People complain about the crowds on Turk and Hyde but it seems to me that intersection has always been crowded. At least it was that afternoon when was I shouldering my way up Hyde St. and came upon Kay. She was in a wheelchair being pushed by a tall, regal man African American man, who I later learned was rAmu. He was wearing a Jimi Hendrix style head-band and a long robe of velvet and satin like that of some Grand Vizier. He was chanting in what sounded like a strange ancient language as he pushed Kay forward. She was wearing a floppy felt hat, a red clown’s nose and was waving a feather duster back and forth as she smiled and nodded greetings to people in the street.


The crowd (and this was a pretty tough crowd) parted in near silence to let her pass. Some spoke her name in greeting. Others hesitantly stepped forward extending their hands as if asking to be blessed by the feather duster. At Turk St. they took a left toward Leavenworth and as the crowd closed behind them, I could still hear rAmu’s deep voiced chanting above the sounds of traffic.

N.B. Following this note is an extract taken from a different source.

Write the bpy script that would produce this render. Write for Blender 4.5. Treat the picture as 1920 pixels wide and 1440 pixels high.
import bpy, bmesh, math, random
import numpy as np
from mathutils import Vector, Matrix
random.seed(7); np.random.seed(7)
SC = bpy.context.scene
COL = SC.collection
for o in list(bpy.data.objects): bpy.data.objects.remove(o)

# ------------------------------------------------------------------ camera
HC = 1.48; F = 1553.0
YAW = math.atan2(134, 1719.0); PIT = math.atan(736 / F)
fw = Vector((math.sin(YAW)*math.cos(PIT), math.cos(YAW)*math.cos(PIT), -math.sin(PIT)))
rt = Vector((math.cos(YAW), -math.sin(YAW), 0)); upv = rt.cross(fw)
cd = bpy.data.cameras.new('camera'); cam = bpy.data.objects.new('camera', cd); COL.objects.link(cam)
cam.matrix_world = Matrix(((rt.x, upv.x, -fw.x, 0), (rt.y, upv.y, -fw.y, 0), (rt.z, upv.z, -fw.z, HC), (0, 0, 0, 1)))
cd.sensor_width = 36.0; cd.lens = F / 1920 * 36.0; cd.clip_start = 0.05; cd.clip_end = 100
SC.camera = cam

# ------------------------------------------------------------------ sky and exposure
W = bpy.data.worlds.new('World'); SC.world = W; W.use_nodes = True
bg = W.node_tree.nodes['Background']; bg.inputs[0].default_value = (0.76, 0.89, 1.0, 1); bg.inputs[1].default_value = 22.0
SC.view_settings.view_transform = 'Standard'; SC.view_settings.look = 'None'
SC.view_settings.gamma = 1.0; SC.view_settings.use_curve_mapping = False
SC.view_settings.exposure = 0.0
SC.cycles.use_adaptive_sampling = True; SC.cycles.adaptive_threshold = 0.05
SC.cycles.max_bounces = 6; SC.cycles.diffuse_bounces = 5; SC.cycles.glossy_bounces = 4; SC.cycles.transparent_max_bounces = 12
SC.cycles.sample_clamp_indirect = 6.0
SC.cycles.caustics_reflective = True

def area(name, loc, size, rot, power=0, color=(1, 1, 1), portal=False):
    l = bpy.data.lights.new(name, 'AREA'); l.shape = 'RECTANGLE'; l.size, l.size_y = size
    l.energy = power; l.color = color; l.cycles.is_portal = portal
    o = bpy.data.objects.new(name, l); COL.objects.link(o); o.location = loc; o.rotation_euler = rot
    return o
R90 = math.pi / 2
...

I thought I was witnessing one of those religious processions common in Mexico, where a saint or icon is paraded through the streets to revered by the people. It was years later that I understood what it was I was really seeing. Kay explained that the role of the Fool was to be herald to the poet and proceed before them sweeping the streets as they recited their words. So, what I witnessed was not Kay being pushed about to be honored but Kay honoring a poet and clearing a path for his passing.